From the listing below, output the lines between the one with "Build this scene" and the one with "COL = SC.collection", including those two, and nothing else. Pictures are not copied.
================================
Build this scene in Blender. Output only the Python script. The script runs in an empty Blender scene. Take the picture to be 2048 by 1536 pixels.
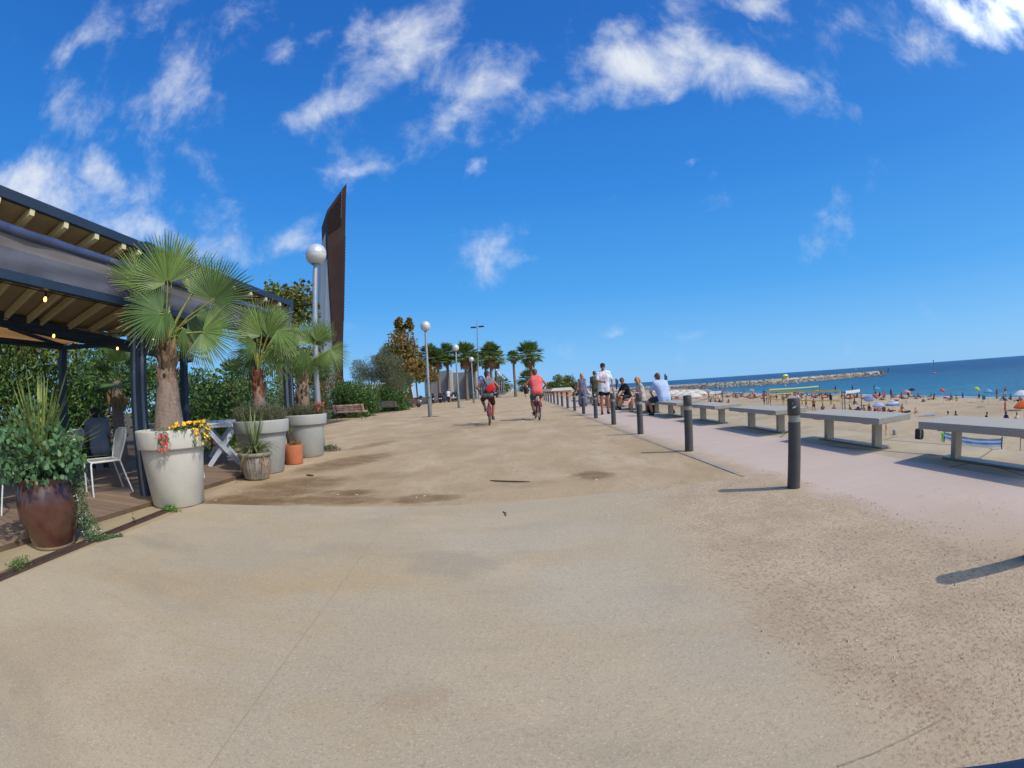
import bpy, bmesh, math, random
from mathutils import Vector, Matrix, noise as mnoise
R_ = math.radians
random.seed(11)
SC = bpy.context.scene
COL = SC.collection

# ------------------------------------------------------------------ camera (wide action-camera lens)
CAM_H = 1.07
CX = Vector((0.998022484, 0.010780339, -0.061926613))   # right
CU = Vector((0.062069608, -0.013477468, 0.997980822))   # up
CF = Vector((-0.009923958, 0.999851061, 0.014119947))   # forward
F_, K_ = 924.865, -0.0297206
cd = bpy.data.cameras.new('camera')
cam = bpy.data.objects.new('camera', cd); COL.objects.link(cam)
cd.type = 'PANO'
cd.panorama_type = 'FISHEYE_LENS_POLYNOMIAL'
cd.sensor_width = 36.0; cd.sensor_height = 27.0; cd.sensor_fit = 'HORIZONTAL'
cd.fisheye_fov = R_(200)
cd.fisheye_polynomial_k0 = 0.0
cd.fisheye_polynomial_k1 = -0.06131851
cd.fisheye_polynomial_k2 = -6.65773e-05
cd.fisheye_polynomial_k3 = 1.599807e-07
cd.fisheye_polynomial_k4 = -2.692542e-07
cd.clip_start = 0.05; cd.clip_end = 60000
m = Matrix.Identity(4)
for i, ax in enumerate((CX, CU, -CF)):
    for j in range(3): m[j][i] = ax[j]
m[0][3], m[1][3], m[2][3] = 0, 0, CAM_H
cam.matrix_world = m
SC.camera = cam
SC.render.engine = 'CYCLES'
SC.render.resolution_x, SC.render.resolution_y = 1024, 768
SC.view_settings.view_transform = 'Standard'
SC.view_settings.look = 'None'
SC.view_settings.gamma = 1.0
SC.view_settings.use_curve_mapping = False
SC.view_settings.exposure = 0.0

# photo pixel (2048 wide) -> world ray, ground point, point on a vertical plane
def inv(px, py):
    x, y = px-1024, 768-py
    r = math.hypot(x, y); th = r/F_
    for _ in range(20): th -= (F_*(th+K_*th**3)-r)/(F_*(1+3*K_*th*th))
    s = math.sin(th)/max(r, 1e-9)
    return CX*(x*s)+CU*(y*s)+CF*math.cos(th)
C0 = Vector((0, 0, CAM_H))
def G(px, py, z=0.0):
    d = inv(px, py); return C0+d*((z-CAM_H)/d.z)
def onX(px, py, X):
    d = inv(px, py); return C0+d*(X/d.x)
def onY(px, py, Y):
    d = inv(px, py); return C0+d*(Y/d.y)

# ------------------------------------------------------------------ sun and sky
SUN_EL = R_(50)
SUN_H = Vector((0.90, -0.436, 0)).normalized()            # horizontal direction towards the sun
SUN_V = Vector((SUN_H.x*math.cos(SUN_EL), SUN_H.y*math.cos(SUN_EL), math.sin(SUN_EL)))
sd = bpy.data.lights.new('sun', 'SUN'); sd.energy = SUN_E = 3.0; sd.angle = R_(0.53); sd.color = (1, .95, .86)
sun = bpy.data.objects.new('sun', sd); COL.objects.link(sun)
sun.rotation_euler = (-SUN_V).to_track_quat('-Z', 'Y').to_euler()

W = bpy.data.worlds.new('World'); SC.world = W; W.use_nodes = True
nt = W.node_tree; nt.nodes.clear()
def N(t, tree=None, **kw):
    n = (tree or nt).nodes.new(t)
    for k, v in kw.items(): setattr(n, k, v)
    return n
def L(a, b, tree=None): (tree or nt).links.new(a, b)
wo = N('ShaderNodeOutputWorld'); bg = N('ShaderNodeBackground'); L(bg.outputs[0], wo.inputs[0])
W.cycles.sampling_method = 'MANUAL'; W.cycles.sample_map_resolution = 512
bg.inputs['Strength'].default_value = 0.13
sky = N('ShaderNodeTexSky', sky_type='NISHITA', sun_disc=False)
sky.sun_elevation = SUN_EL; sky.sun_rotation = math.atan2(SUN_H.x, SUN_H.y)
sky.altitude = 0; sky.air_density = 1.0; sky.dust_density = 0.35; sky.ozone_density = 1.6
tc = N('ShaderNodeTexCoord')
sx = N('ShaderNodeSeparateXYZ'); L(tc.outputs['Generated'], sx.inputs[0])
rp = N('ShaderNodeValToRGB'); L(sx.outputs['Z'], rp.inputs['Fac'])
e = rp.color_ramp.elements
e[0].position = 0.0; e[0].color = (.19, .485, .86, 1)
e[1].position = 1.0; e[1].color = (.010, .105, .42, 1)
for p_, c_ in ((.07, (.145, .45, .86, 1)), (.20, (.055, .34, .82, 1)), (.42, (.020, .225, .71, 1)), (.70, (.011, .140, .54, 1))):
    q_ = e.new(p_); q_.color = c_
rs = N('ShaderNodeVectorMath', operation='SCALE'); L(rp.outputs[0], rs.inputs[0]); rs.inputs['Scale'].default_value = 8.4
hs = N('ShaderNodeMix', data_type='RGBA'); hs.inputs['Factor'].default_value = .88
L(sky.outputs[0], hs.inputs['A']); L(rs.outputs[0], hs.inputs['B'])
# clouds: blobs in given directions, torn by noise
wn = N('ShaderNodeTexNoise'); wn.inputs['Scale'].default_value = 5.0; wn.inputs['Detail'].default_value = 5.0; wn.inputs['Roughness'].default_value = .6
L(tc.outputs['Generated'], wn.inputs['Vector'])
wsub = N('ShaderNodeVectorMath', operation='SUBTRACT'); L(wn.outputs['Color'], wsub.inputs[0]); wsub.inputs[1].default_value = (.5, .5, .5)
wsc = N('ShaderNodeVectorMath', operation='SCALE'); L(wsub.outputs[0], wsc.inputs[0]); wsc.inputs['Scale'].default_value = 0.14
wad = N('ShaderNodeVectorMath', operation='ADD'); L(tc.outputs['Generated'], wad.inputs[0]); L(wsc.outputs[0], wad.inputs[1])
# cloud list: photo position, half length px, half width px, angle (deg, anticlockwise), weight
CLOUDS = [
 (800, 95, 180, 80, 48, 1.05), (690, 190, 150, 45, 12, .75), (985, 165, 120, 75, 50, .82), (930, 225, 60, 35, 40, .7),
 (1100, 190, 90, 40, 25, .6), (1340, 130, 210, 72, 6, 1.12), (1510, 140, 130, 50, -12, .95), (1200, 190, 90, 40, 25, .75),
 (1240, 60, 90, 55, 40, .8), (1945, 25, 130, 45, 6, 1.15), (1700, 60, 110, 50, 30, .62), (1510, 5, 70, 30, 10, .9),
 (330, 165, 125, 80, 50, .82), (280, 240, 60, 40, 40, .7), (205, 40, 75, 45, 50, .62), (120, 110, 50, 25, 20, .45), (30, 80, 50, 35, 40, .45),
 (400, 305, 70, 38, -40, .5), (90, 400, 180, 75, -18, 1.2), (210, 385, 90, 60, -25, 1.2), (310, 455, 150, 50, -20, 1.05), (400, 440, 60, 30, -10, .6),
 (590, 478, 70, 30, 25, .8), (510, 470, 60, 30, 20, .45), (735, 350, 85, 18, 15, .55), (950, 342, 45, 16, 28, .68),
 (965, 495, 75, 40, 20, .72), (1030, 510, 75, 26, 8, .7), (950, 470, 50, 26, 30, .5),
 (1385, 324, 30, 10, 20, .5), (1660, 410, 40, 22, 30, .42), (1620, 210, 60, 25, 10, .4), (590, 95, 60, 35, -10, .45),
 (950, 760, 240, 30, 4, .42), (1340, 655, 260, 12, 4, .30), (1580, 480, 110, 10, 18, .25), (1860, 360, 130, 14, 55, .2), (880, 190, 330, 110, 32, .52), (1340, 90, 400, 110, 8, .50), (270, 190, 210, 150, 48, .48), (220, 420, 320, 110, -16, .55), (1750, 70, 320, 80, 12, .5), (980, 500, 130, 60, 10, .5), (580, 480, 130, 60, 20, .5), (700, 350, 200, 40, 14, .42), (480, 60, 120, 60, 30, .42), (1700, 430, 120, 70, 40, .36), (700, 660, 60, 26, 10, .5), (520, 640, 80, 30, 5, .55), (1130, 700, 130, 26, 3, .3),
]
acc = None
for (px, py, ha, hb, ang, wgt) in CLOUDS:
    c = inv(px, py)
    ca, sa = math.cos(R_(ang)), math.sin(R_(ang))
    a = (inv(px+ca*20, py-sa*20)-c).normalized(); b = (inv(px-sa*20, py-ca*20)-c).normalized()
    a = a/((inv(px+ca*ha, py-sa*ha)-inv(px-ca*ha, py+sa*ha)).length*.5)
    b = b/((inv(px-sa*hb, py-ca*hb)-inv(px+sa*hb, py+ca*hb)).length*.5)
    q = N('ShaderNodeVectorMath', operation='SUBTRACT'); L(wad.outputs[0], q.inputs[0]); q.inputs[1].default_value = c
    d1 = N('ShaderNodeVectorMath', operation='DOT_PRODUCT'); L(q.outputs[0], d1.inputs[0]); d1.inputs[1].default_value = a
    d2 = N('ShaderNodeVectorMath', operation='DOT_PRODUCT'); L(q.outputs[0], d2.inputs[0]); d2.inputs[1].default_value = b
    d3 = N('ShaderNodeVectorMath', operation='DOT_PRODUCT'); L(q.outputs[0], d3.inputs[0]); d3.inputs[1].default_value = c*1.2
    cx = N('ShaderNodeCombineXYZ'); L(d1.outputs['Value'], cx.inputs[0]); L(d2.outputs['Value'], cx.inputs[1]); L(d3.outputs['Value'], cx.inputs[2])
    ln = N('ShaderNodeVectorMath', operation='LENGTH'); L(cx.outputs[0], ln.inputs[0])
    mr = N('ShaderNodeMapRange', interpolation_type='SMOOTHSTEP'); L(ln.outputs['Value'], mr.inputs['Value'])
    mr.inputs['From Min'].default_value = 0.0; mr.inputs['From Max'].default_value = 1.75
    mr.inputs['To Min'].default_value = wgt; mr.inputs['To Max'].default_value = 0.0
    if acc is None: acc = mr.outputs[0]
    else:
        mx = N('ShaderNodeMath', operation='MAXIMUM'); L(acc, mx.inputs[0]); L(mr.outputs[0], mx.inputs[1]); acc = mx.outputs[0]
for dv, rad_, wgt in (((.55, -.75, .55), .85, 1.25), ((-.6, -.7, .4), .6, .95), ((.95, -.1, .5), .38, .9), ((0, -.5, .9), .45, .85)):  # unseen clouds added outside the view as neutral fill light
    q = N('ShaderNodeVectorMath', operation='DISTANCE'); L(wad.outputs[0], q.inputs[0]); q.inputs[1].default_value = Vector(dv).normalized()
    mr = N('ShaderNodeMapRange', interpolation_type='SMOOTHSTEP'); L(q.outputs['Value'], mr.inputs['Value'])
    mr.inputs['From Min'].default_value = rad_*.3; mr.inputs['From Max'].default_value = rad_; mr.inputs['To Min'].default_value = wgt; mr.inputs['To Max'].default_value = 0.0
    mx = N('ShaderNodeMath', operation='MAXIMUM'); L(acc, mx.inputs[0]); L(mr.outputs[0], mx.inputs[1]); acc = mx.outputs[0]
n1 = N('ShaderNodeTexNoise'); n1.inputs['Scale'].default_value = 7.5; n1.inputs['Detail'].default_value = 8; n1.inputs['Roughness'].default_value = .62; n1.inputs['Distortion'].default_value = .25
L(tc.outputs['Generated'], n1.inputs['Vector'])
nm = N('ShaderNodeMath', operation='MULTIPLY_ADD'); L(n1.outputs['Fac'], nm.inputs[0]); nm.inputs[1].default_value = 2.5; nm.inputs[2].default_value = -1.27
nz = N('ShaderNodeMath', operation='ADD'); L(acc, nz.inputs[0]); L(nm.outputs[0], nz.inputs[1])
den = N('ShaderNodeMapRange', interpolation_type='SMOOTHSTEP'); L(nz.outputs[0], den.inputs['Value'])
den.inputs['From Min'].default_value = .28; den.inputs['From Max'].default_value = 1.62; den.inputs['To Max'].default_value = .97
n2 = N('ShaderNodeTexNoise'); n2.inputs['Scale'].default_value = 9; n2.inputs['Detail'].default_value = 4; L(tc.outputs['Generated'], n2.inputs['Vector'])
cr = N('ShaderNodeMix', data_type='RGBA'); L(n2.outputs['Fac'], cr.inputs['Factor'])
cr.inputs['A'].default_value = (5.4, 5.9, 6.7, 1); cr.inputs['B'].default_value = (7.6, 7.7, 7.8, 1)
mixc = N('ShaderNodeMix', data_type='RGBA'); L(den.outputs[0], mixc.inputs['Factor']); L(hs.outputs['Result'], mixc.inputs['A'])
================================
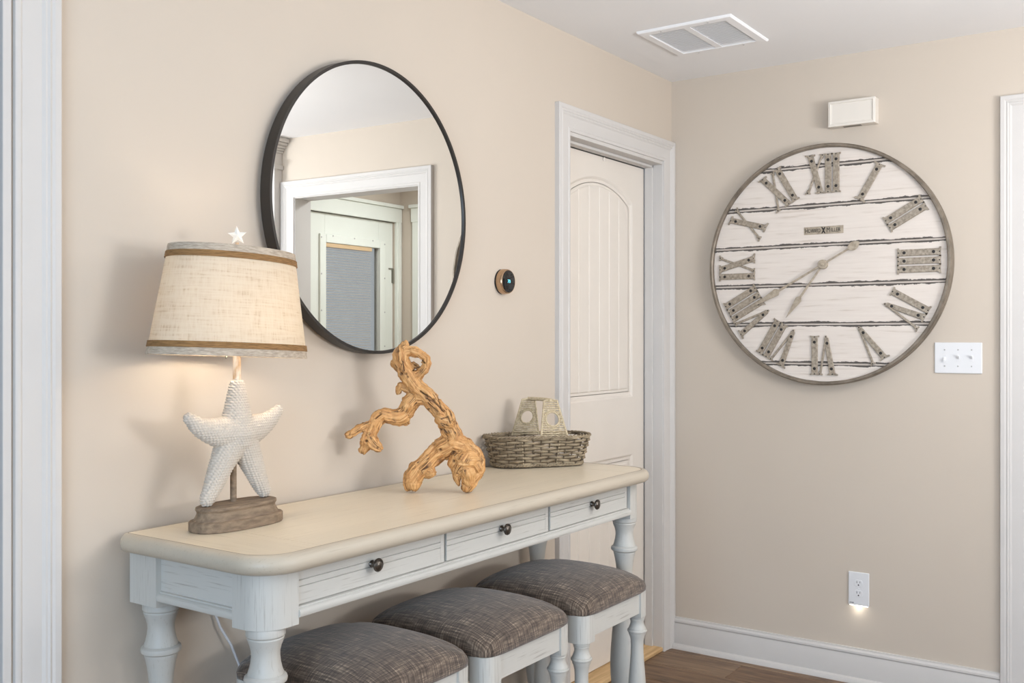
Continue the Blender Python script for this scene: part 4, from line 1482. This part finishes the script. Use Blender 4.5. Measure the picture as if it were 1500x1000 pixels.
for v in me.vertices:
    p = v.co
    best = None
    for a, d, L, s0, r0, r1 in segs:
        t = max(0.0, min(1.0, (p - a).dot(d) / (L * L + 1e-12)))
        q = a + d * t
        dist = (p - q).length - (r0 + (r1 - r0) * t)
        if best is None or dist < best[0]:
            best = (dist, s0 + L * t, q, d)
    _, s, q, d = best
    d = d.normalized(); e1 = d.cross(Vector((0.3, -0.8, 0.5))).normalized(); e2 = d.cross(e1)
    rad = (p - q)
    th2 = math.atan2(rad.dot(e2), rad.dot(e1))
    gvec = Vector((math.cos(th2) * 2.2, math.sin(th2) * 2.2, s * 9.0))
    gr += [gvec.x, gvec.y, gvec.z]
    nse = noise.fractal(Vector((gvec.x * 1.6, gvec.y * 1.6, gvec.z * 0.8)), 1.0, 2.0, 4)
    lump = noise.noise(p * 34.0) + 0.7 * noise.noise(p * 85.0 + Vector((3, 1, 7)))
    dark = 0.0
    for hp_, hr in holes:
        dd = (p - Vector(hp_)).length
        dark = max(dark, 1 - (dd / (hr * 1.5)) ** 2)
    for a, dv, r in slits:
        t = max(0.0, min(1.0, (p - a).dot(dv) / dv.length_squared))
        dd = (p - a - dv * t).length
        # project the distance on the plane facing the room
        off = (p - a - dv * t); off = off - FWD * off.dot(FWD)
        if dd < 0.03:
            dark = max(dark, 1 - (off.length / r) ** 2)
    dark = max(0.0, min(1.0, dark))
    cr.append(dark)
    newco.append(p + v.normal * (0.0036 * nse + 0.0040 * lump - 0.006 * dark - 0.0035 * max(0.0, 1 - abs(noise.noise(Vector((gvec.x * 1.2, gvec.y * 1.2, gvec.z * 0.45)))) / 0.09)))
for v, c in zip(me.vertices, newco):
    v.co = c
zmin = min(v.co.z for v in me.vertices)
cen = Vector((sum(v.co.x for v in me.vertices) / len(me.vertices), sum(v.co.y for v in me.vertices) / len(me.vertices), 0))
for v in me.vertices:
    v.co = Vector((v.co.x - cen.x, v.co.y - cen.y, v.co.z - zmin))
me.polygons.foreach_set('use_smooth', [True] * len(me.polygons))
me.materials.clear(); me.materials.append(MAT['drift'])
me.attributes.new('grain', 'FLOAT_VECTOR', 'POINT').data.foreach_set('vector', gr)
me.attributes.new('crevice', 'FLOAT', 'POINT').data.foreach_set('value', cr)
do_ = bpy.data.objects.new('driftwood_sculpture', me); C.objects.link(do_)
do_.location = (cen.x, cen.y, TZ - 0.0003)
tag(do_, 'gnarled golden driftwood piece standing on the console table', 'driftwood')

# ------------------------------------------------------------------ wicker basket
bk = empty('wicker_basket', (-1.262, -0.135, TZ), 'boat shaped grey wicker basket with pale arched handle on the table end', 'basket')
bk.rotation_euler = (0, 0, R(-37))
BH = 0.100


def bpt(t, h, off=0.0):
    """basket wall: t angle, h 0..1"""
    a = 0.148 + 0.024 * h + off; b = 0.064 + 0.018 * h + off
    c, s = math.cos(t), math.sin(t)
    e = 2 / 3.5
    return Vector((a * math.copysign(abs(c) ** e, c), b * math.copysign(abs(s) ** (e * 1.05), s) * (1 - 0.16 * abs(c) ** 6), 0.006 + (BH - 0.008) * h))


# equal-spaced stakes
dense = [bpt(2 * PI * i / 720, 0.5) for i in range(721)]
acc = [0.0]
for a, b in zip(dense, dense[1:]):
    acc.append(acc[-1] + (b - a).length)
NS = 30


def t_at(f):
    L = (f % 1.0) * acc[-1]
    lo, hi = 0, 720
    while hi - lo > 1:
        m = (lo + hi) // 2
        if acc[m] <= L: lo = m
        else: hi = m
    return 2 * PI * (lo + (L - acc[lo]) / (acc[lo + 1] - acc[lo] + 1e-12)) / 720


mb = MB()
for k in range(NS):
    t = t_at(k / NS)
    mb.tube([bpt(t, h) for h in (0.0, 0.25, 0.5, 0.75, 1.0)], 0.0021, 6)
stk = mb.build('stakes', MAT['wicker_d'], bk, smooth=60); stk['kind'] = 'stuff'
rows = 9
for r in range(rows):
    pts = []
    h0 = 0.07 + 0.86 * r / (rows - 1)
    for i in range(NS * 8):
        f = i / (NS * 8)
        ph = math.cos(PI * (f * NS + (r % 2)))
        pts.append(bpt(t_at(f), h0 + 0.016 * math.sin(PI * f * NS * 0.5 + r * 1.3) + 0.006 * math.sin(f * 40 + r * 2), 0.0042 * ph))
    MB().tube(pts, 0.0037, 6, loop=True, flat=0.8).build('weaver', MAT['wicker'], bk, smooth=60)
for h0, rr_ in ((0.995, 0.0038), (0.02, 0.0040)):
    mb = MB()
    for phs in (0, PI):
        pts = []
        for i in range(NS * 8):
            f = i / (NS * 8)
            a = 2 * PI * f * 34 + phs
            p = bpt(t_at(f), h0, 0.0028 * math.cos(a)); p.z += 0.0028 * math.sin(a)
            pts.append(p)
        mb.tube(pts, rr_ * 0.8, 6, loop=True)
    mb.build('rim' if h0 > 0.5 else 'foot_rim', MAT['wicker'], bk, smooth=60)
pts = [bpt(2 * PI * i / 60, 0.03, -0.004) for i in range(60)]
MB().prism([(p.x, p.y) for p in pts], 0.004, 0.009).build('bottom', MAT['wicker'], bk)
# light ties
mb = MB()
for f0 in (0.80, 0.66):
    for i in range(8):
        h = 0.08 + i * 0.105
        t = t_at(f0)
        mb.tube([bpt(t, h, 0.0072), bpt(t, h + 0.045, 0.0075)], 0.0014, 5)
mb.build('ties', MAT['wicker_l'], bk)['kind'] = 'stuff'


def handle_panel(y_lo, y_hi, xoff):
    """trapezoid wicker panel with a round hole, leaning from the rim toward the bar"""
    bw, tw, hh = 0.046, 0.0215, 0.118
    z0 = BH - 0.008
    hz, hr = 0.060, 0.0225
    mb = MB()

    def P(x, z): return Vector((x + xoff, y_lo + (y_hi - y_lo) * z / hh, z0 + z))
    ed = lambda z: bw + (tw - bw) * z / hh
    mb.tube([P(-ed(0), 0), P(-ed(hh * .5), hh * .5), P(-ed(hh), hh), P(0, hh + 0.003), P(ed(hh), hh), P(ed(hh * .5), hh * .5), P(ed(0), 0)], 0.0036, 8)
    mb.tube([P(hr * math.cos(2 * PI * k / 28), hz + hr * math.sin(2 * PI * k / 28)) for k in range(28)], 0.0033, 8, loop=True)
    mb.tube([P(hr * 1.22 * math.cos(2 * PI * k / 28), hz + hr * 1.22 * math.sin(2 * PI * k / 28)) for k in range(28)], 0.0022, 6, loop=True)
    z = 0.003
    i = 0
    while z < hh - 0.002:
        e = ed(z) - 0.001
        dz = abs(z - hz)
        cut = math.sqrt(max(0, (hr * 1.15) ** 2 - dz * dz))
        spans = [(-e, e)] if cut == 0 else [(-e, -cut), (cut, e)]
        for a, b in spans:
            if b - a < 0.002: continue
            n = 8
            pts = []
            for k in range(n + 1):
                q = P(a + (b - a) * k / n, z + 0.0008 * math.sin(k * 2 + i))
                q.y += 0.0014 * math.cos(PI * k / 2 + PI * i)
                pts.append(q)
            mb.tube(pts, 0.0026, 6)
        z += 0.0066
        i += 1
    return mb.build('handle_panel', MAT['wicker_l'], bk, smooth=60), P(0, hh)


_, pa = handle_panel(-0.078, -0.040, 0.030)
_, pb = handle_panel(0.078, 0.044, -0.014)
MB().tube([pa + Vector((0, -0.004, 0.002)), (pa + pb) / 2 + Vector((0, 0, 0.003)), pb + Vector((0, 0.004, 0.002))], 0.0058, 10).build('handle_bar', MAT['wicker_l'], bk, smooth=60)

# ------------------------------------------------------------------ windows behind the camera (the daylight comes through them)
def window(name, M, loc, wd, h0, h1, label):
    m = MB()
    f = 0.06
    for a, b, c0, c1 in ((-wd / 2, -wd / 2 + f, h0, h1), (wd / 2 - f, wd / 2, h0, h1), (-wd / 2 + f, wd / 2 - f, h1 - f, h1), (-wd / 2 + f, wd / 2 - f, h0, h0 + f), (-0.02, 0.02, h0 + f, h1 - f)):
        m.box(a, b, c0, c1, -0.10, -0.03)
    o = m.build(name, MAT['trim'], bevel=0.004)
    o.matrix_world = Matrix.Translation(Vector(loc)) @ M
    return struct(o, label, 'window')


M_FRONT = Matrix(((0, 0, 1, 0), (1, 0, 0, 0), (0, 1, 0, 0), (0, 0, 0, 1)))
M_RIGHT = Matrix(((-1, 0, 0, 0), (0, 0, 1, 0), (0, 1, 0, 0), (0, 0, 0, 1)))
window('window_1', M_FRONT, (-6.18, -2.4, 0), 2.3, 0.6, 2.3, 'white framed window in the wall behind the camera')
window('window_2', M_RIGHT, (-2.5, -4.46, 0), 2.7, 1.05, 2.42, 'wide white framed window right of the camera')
================================
> Written response:
Build this scene in Blender. Output only the Python script. The script runs in an empty Blender scene. Take the picture to be 2048 by 1536 pixels.
import bpy, bmesh, math, random
from mathutils import Vector, Matrix, noise as mnoise
R_ = math.radians
random.seed(11)
SC = bpy.context.scene
COL = SC.collection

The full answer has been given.